Pooled Bewley Estimator of Long-Run Relationships in Dynamic Heterogenous Panels

Abstract

This paper, using the Bewley (1979) transformation of the autoregressive distributed lag model, proposes a pooled Bewley (PB) estimator of long-run coefficients for dynamic panels with heterogeneous short-run dynamics, in the same setting as the widely used Pooled Mean Group (PMG) estimator. The Bewley transform enables us to obtain an analytical closed form expression for the PB, which is not available when using the maximum likelihood approach. This lets us establish asymptotic normality of PB as n,T→∞ jointly, allowing for applications with n and T large and of the same order of magnitude, but excluding panels where T is short relative to n.

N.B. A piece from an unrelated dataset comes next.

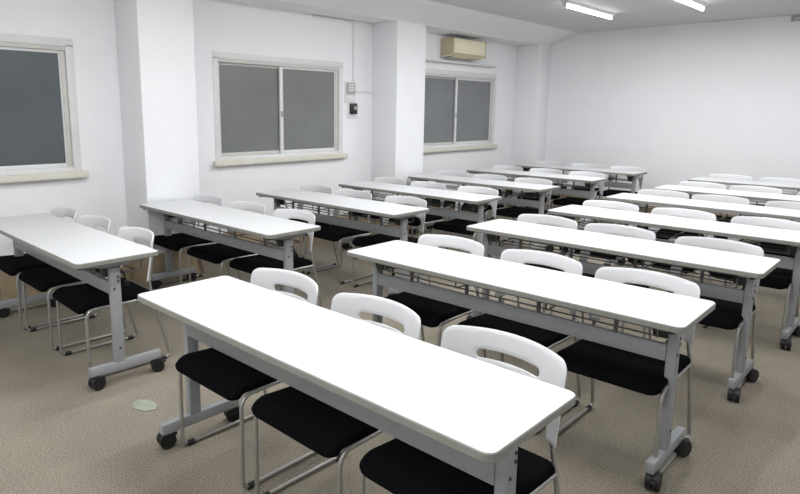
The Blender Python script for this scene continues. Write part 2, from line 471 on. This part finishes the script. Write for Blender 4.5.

In contrast, asymptotic distribution of PMG estimator was obtained for n fixed and T→∞. Allowing for both n and T large seems to be the more relevant empirical setting, as revealed by numerous applications of the PMG estimator in the literature. Dynamic panel estimators are biased when T is not sufficiently large. Three bias corrections (simulation based, split-panel jackknife and a combined procedure) are investigated using Monte Carlo experiments, of which the combined procedure works best in reducing bias. In contrast to PMG, PB does not weight by estimated variances, which can make it more robust in small samples, though less efficient asymptotically. The PB estimator is illustrated with an application to the aggregate consumption function estimated in the original PMG paper.